Puede que estemos tan irritables porque no actuamos
con libertad, porque nos hemos estrangulado en un papel social tan rígido, en unas
obligaciones sociales, económicas y morales tan tensas, que no somos capaces de
dejar el menor resquicio para que aparezca la espontaneidad. Y eso nos sitúa
siempre en la línea roja del enfado. Te cuento una historia para que veas cómo
funciona cuando lo hacemos al contrario. Este lunes de carnaval coincidí en una
fiesta con un amigo que tiene importantes responsabilidades políticas. No es de
aquí, así es que no trates de descubrir de quien se trata, porque no lo vas a
adivinar. Al comenzar la noche, como no nos gustan los disfraces ni a él, ni a
mí, ni a otros con los que estábamos en la fiesta, estuvimos charlando, tomando
alguna cerveza y hablando de tradiciones y cosas así, viejos chascarrillos,
bromas de factor común.
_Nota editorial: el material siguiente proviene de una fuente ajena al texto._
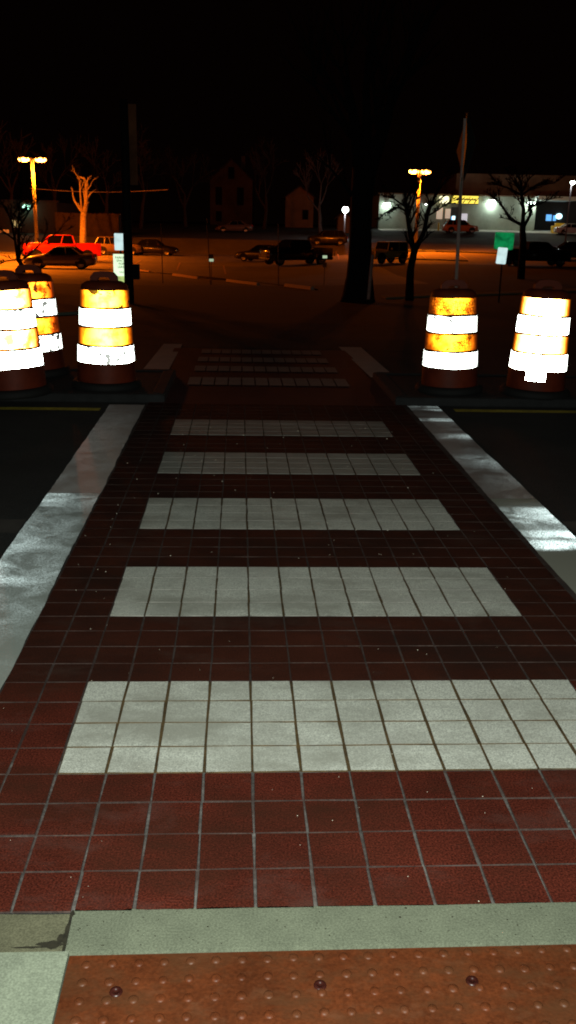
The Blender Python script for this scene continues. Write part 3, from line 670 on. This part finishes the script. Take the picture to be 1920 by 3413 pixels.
sp('wall', wall(xL, xR, zb, ztop, YW, YW+22), 'store')
xp = wz(1525, 600).x; xpr = wz(1800, 600).x
sp('parapet', wall(xp, xpr+8, ztop+.02, zpar, YW+.8, YW+20), 'store_top')
sp('roof_edge', wall(xL-.2, xR+.2, ztop, ztop+.18, YW-.15, YW+.5), 'store_top')
# recessed wing to the right
sp('side_wing', wall(xR+.02, xR+14, zb, ztop-.2, YW+5, YW+20), 'store_dark')
bm = NB(); a = wz(1768, 668, YW).x; box(bm, xR-.3, xR+5.2, YW-2.2, YW+5, wz(1800, 668).z, wz(1800, 655).z); sp('canopy', bm, 'soffit')
# entrance pieces
def sbox(name, m, x0, y0, x1, y1, Y=YW, d=.08, lab=None): bm = NB(); wbox(bm, x0, y0, x1, y1, Y, d); return sp(name, bm, m, lab)
d1 = sbox('door', 'store_dark', 1502, 690, 1536, 760, lab='dark entrance doorway')
sbox('window', 'win_warm', 1455, 692, 1475, 730, lab='tall lit panel left of the door')
sbox('window', 'win_warm', 1484, 696, 1501, 728)
sbox('window', 'win_lit', 1538, 712, 1557, 742, lab='cool lit panel right of the door')
sbox('poster', 'poster_hot', 1506, 720, 1516, 742, d=.14, lab='blue white lit poster')
sbox('poster', 'poster', 1503, 722, 1506, 742, d=.13, lab='blue strip beside the poster')
sbox('window', 'poster', 1820, 715, 1838, 736, Y=YW+5, d=.1, lab='blue lit window')
sbox('window', 'poster', 1843, 718, 1853, 736, Y=YW+5, d=.1, lab='blue lit window')
bm = NB(); c = wz(1862, 721, YW+5); bmesh.ops.create_uvsphere(bm, u_segments=16, v_segments=8, radius=1, matrix=Matrix.Translation((c.x, YW+4.8, c.z)) @ Matrix.Diagonal((.5, .15, .42, 1)))
sp('round_sign', bm, 'poster_hot', 'round blue white lit sign', smooth=True)
# illuminated sign, letters read only as dark strokes
s1 = thing('store_sign', (wz(1548, 666).x, YW-.6, wz(1548, 666).z), 'long yellow backlit sign over the store entrance', 'sign')
w2 = (wz(1591, 666).x-wz(1504, 666).x)/2; h2 = (wz(1548, 654).z-wz(1548, 679).z)/2
bm = NB(); box(bm, -w2, w2, -.08, .2, -h2, h2); obj('panel', bm, 'sign_lit', s1)
bm = NB(); box(bm, -w2-.08, w2+.08, -.02, .7, h2, h2+.1); box(bm, -w2-.08, w2+.08, -.02, .7, -h2-.1, -h2); obj('frame', bm, 'store_dark', s1)
bm = NB(); rd = random.Random(12)
for k in range(9):
    x = -w2+.55+k*.40; z0 = h2*.95; q = rd.uniform(.2, .42)
    tube(bm, [(x-q, -.1, -h2*.1+rd.uniform(-.1, .1)), (x, -.1, h2*rd.uniform(.4, .8))], .06, 5)
    if k % 2: tube(bm, [(x-q*.6, -.1, -h2*.9), (x+.1, -.1, -h2*.15)], .075, 5)
tube(bm, [(-w2+.5, -.1, .02), (-w2+1.3, -.1, .08), (w2-.2, -.1, -.02)], .075, 5)
obj('lettering', bm, 'letters', s1)
bm = NB(); c = Vector((wz(1478, 666).x, YW-.55, wz(1478, 666).z)); 
s2 = thing('store_sign', c, 'small pale square backlit sign left of the long yellow sign', 'sign')
b = obj('panel', plate(1.35, .98, .3, .3), 'sign_pale', s2); bm = NB(); box(bm, -.5, .5, .16, .5, -.1, .1); obj('bracket', bm, 'store_dark', s2)
# wall lights
for (px, py, W, lab) in ((1640, 668, 300, 'square flood light on the plain wall right of the yellow sign'), (1289, 676, 110, 'flood light on the left end of the store wall'), (1772, 672, 260, 'flood light under the canopy at the right end of the store'), (1420, 680, 25, 'dim wall light left of the store entrance')):
    c = wz(px, py, YW-.5); t = thing('wall_light', c, lab, 'wall light', 0, 'flood lights on the store wall')
    bm = NB(); box(bm, -.32, .32, -.12, .3, .02, .25); box(bm, -.1, .1, .2, .5, -.05, .1); obj('housing', bm, 'lamp_case', t)
    k = 1.35 if W > 100 else .25
    bm = NB(); hexa(bm, [Vector((-.42*k, -.1, -.38*k)), Vector((.42*k, -.1, -.38*k)), Vector((.42*k, .2, -.38*k)), Vector((-.42*k, .2, -.38*k))], [Vector((-.3*k, -.1, .0)), Vector((.3*k, -.1, .0)), Vector((.3*k, .2, .0)), Vector((-.3*k, .2, .0))]); obj('lens', bm, 'cool', t)
    add_light((0, -.35, -.75), (.80, .95, .86), W*.55, .2, par=t)
add_light((wz(1520, 700).x, YW-3., wz(1520, 690).z), (.85, .95, 1.), 18, .5)  # added fill light before the store wall, with no fixture of its own
# yellow bin / machine and posts near store
c = on(1856, 134); bm = NB(); box(bm, -.8, .8, -.4, .4, 0, 1.0); box(bm, -.35, .9, -.38, .38, 1.0, 1.35); o = obj('yellow_cart', bm, mat('cart_yellow', (.75, .5, .03), .5), bevel=.05); o.location = (c.x, 134, c.z); setp(o, 'yellow wheeled cart parked in front of the dark wing of the store', 'cart')
add_light((c.x-1, 131.5, c.z+3.2), (1., .9, .6), 120, .2)
for px, lab in ((1387, 'short yellow bollard beside the lamp post'), (1461, 'short yellow bollard beside the lit panel left of the store door')):
    c = on(px, 134); o = obj('bollard', (lambda bm: (lathe(bm, [(.13, -.1), (.13, .95), (.10, 1.04), (.001, 1.08)], 14), bm)[1])(NB()), mat('bollard_yellow', (.7, .6, .04), .5), smooth=True); o.location = c; setp(o, lab, 'bollard', 'yellow bollards before the store')
# ------------------------------------------------------------------ other buildings
def house(px0, px1, pyE, pyP, Y, wallm, label, wins, name='house', base=1.2, dim=8.):
    a = at(px0, pyE, Y); b = at(px1, pyE, Y); pk = at((px0+px1)/2, pyP, Y); z0 = gz((a.x+b.x)/2, Y)-.3; cx = (a.x+b.x)/2; w = (b.x-a.x)/2
    t = thing(name, (cx, Y, z0), label, 'building'); e = a.z-z0; k = pk.z-z0
    bm = NB(); pr = [(-w, 0), (w, 0), (w, e), (0, k), (-w, e)]
    f = [bm.verts.new((x, 0, z)) for x, z in pr]; g = [bm.verts.new((x, dim, z)) for x, z in pr]; bm.faces.new(f); bm.faces.new(g[::-1])
    for i in range(5): bm.faces.new((f[(i+1) % 5], f[i], g[i], g[(i+1) % 5]))
    bmesh.ops.recalc_face_normals(bm, faces=bm.faces); obj('wall', bm, wallm, t)
    bm = NB()
    for s in (-1, 1):
        hexa(bm, [Vector((s*(w+.35), -.4, e-.30)), Vector((0, -.4, k+.03)), Vector((0, dim+.4, k+.03)), Vector((s*(w+.35), dim+.4, e-.30))], [Vector((s*(w+.35), -.4, e-.10)), Vector((0, -.4, k+.23)), Vector((0, dim+.4, k+.23)), Vector((s*(w+.35), dim+.4, e-.10))])
    bmesh.ops.recalc_face_normals(bm, faces=bm.faces); r = obj('roof', bm, 'roof', t)
    bm = NB(); box(bm, w*.4, w*.4+.6, dim*.5, dim*.5+.6, k-1., k+.8); obj('chimney', bm, 'siding', r)
    for (x, z, ww, hh) in wins:
        bm = NB(); box(bm, x-ww/2-.08, x+ww/2+.08, -.05, .0, z-.08, z+hh+.08); fr = obj('window', bm, 'siding', t); bm = NB(); box(bm, x-ww/2, x+ww/2, -.07, -.05, z, z+hh); obj('pane', bm, 'win_dark', fr)
    return t
house(700, 842, 600, 532, 150, 'siding', 'dim gabled two storey house behind the parking lot', [(-1.9, 3.2, 1.0, 2.6), (1.4, 3.2, 1.0, 2.6), (0, 7.0, .9, 1.7), (-1.9, .8, .9, 1.5)])
house(952, 1046, 655, 622, 145, 'siding_b', 'low house with orange lit gable wall left of the big tree', [(.9, 1.5, .8, 1.3)], dim=9)
house(1128, 1166, 722, 708, 128, 'siding_b', 'small shed with an orange lit wall, at the left side of the big tree', [], name='shed', dim=4)
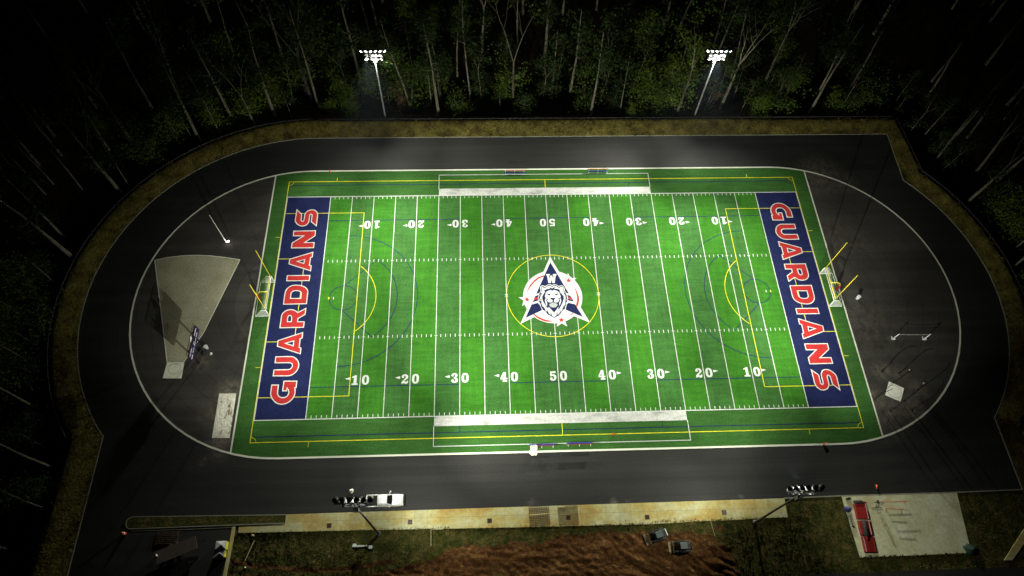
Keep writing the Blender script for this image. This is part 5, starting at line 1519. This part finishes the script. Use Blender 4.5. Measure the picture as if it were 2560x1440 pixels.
# the dark wood behind them
def deep(x, y):
    return 'the far bank' if (y > 46 and -66 < x < 84) else 'the scoreboard end' if x < 0 else 'the high jump end'
n = 0; tries = 0
while n < 150 and tries < 9000:
    tries += 1
    x = R.uniform(-150, 150); y = R.uniform(-45, 100)
    d = out_d(x, y)
    if d < 4.5: continue
    vx, vy = abs(x), y
    if y > 95 or (x < -128) or (x > 128 and y < 60): continue
    if R.random() > (1.0 if d < 26 else .7): continue
    k = R.choices(['tall', 'forked', 'thin', 'bush'], [.60, .14, .12, .14] if d > 9 else [.35, .08, .35, .22])[0]
    md = {'tall': 4.6, 'forked': 5.5, 'thin': 3.2, 'bush': 3.6}[k]
    if any((x - a) ** 2 + (y - b_) ** 2 < md * md for a, b_, _ in PLACED): continue
    H = {'tall': R.uniform(22, 29), 'forked': R.uniform(20, 27), 'thin': R.uniform(9, 17), 'bush': R.uniform(5, 11)}[k]
    w = {'tall': 'tall dim tree', 'forked': 'dim forked tree', 'thin': 'thin dim tree', 'bush': 'low dim leafy tree'}[k]
    place_tree(k, x, y, H, '%s in the unlit wood behind %s' % (w, deep(x, y)), '%s in the unlit wood behind %s' % (w.replace('tree', 'trees'), deep(x, y)), tilt=(R.gauss(0, .025), R.gauss(0, .025)))
    n += 1
print('trees', len(PLACED))
# undergrowth along the wood edge
b = MB(); cs = []
for i in range(900):
    x = R.uniform(-118, 118); y = R.uniform(-40, 70); d = out_d(x, y)
    if 4.0 < d < 22: cs.append(Vector((x, y, terrain(x, y) + .3)))
leaves(b, cs, 10, .55, .34, .4)
o = b.build('undergrowth', M['leaf_dark']); tag(o, 'low dark undergrowth scattered on the wood floor beyond the bank', 'undergrowth'); o['kind'] = 'stuff'

# ------------------------------------------------------------------ night air
HB = MB(); HB.box((0, 35, 68), (4200, 4200, 148)); hz = HB.build('haze', None or bpy.data.materials.new('night_air'))
hm = hz.data.materials[0]; hm.use_nodes = True
for n_ in list(hm.node_tree.nodes):
    if n_.type != 'OUTPUT_MATERIAL': hm.node_tree.nodes.remove(n_)
pv = hm.node_tree.nodes.new('ShaderNodeVolumePrincipled')
pv.inputs['Color'].default_value = (.6, .8, 1, 1); pv.inputs['Density'].default_value = 0.00003; pv.inputs['Anisotropy'].default_value = 0.5
hm.node_tree.links.new(pv.outputs[0], hm.node_tree.nodes['Material Output'].inputs['Volume'])
hz['kind'] = 'stuff'; hz['label'] = 'thin night air lit by the floodlights'
# ------------------------------------------------------------------ night sky
W = bpy.data.worlds.new('World'); SC.world = W; W.use_nodes = True
nt = W.node_tree
sky = nt.nodes.new('ShaderNodeTexSky'); sky.sky_type = 'NISHITA'; sky.sun_disc = False
sky.sun_elevation = radians(-4.0); sky.sun_rotation = radians(200)
nt.links.new(sky.outputs[0], nt.nodes['Background'].inputs[0])
nt.nodes['Background'].inputs[1].default_value = 0.008
SC.view_settings.view_transform = 'Standard'
SC.view_settings.look = 'None'
SC.view_settings.exposure = 0.0
SC.view_settings.gamma = 1.0
SC.cycles.use_denoising = True
SC.cycles.max_bounces = 5
SC.cycles.diffuse_bounces = 2
SC.cycles.transparent_max_bounces = 8
SC.cycles.sample_clamp_indirect = 4.0
SC.cycles.use_light_tree = True
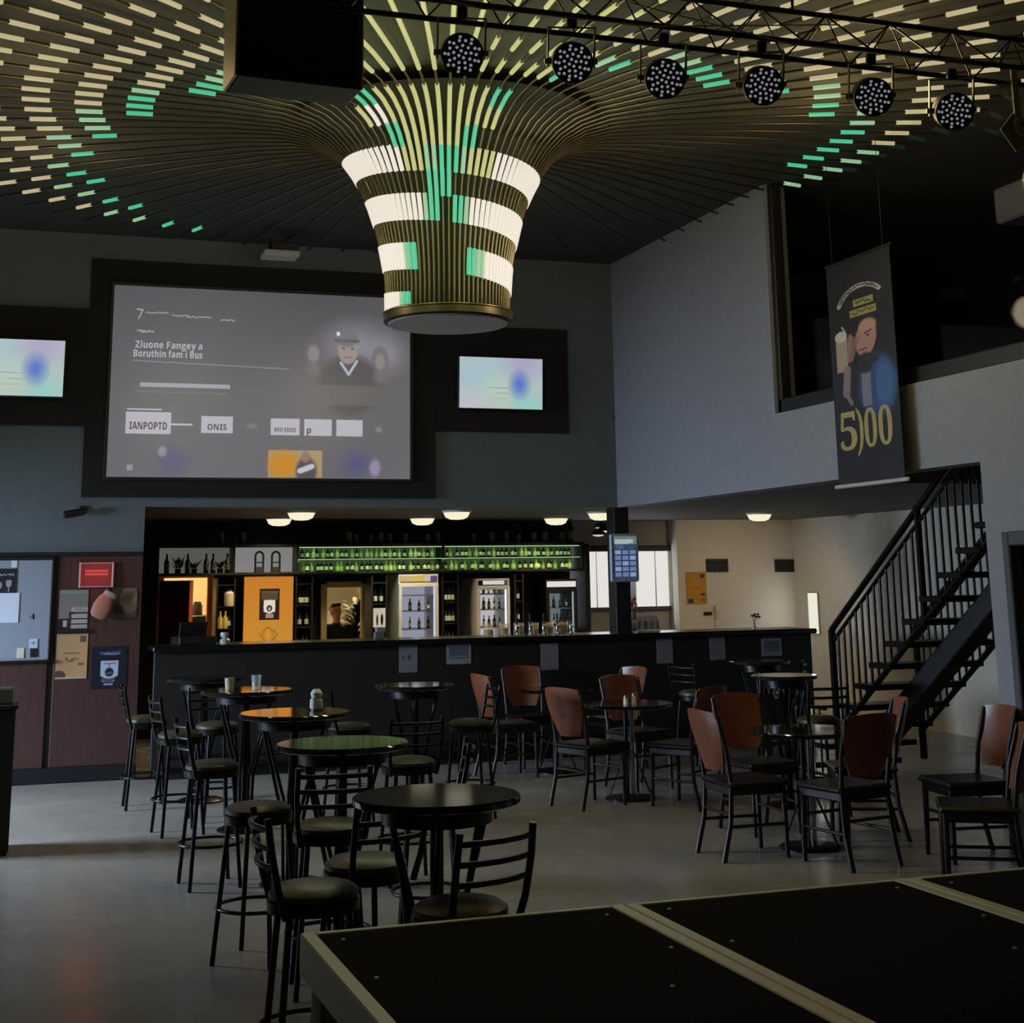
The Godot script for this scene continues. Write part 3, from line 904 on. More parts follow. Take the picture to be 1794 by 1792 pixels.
func low_table(at: Vector3, r: float, label: String) -> Node3D:
	var h := 0.72
	var t := thing("cafe_table", label, "table", at, 0.2, "low round cafe tables")
	part("top", B.new().lathe([[0.0, h - 0.028], [r - 0.012, h - 0.028], [r, h - 0.022], [r, h - 0.006], [r - 0.006, h], [0.0, h]], 40), M.table_top, t)
	part("top_plate", bx(Vector3(0, h - 0.035, 0), Vector3(0.3, 0.012, 0.3)), M.black_metal, t)
	for s in [-1, 1]:
		part("column", B.new().tube([Vector3(0.03 * s, 0.02, 0), Vector3(0.03 * s, h - 0.03, 0)], 0.018, 10), M.chrome if s == 1 else M.black_metal, t)
	for k in 4:
		var a := TAU * (k + 0.5) / 4.0
		part("brace", B.new().tube([Vector3(cos(a) * 0.17, 0.02, sin(a) * 0.17), Vector3(cos(a) * 0.03, 0.36, sin(a) * 0.03)], 0.007, 6), M.black_metal, t)
	part("base_plate", B.new().lathe([[0.0, 0.0], [0.20, 0.0], [0.20, 0.01], [0.17, 0.02], [0.0, 0.028]], 32), M.black_metal, t)
	return t

func make_stool(called: String, back: bool, seat_m: Material) -> Node3D:   # faces +x
	var t := thing(called, "", "stool")
	part("seat", B.new().lathe([[0.0, 0.635], [0.145, 0.635], [0.155, 0.645], [0.155, 0.663], [0.13, 0.68], [0.07, 0.69], [0.0, 0.692]], 28), seat_m, t)
	part("seat_frame", B.new().lathe([[0.12, 0.60], [0.158, 0.60], [0.16, 0.636], [0.12, 0.636]], 28), M.black_metal, t)
	for q in [[1, 1], [1, -1], [-1, 1], [-1, -1]]:
		var lo := Vector3(0.145 * q[0], 0, 0.145 * q[1])
		var hi := Vector3(0.10 * q[0], 0.62, 0.10 * q[1])
		part("leg", B.new().tube([lo, lo.lerp(hi, 0.5), hi], 0.0125, 8), M.black_metal, t)
	part("foot_ring", B.new().ring(Vector3(0, 0.235, 0), 0.182, 0.009, 28), M.black_metal, t)
	if back:
		for s in [-1, 1]:
			part("back_post", B.new().tube([Vector3(-0.12, 0.60, 0.135 * s), Vector3(-0.15, 0.70, 0.15 * s), Vector3(-0.175, 0.82, 0.155 * s), Vector3(-0.19, 0.925, 0.152 * s)], 0.0125, 8), M.black_metal, t)
		for k in 3:
			var y := 0.765 + k * 0.062
			var x := -0.162 - k * 0.011
			part("back_rail", B.new().tube([Vector3(x, y, -0.15), Vector3(x - 0.025, y, -0.08), Vector3(x - 0.034, y, 0), Vector3(x - 0.025, y, 0.08), Vector3(x, y, 0.15)], 0.0105, 7), M.black_metal, t)
	return t

func make_chair() -> Node3D:   # wooden, curved ply back, faces +x
	var t := thing("dining_chair", "", "chair")
	var seat := B.new()
	seat.box(Vector3(0.0, 0.445, 0), Vector3(0.42, 0.035, 0.42), 0.014)
	part("seat", seat, M.black_vinyl, t)
	part("seat_frame", bx(Vector3(0, 0.405, 0), Vector3(0.38, 0.05, 0.38), 0.006), M.wood_dark, t)
	for s in [-1, 1]:
		part("front_leg", B.new().tube([Vector3(0.185, 0, 0.175 * s), Vector3(0.175, 0.42, 0.17 * s)], 0.015, 8, 0.02), M.wood_dark, t)
		part("rear_leg", B.new().tube([Vector3(-0.255, 0, 0.185 * s), Vector3(-0.20, 0.22, 0.182 * s), Vector3(-0.185, 0.44, 0.18 * s), Vector3(-0.215, 0.65, 0.19 * s), Vector3(-0.275, 0.86, 0.195 * s)], 0.017, 8, 0.014), M.wood_dark, t)
		part("stretcher", B.new().tube([Vector3(-0.21, 0.20, 0.182 * s), Vector3(0.18, 0.20, 0.172 * s)], 0.010, 7), M.wood_dark, t)
	part("stretcher", B.new().tube([Vector3(0.18, 0.27, -0.17), Vector3(0.18, 0.27, 0.17)], 0.010, 7), M.wood_dark, t)
	part("stretcher", B.new().tube([Vector3(-0.195, 0.27, -0.18), Vector3(-0.195, 0.27, 0.18)], 0.010, 7), M.wood_dark, t)
	# back: one bent sheet between the uprights, waisted towards the seat
	var b := B.new()
	var nz := 10
	var ny := 8
	var th := 0.011
	var pt := func(i: int, j: int, side: float) -> Vector3:
		var v := float(j) / ny
		var y := 0.52 + v * 0.35
		var w := 0.12 + 0.085 * sin(minf(v * 1.25, 1.0) * PI / 2.0) - 0.02 * maxf(0.0, v - 0.85) / 0.15
		var zz := (float(i) / nz * 2.0 - 1.0)
		var x := -0.205 - (y - 0.55) * 0.24 - 0.05 * (1.0 - zz * zz) + side * th / 2.0
		return Vector3(x, y + 0.015 * (1.0 - zz * zz) * (1.0 if v > 0.9 else 0.0), zz * w)
	for i in nz:
		for j in ny:
			for side in [-1.0, 1.0]:
				b.quad(pt.call(i, j, side), pt.call(i + 1, j, side), pt.call(i + 1, j + 1, side), pt.call(i, j + 1, side), Vector3(side, 0, 0), 1 if side > 0 else 2)
	for i in nz:
		b.quad(pt.call(i, 0, -1.0), pt.call(i + 1, 0, -1.0), pt.call(i + 1, 0, 1.0), pt.call(i, 0, 1.0), Vector3.DOWN)
		b.quad(pt.call(i, ny, -1.0), pt.call(i + 1, ny, -1.0), pt.call(i + 1, ny, 1.0), pt.call(i, ny, 1.0), Vector3.UP)
	for j in ny:
		b.quad(pt.call(0, j, -1.0), pt.call(0, j + 1, -1.0), pt.call(0, j + 1, 1.0), pt.call(0, j, 1.0), Vector3(0, 0, -1))
		b.quad(pt.call(nz, j, -1.0), pt.call(nz, j + 1, -1.0), pt.call(nz, j + 1, 1.0), pt.call(nz, j, 1.0), Vector3(0, 0, 1))
	part("backrest", b, M.ply, t)
	return t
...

Pero alguien en el grupo soltó la bomba: “¿Y si nos
disfrazamos? ¿Y si, sabiendo que nadie espera que lo hagamos, nos vestimos y
salimos a ver qué pasa?”
Te puedes imaginar lo que gozó. No hay palabras para
describir lo que destapó el hecho de poder hablar con libertad debajo de su
máscara con la gente de la calle. “Y es que nadie me conoce”, decía. “Puedo
hablar con cualquiera y no me conoce”. Y se salió de sus rutinas. Se salió de
su corsé. Y fue feliz unas horas. Es lo que la libertad esconde.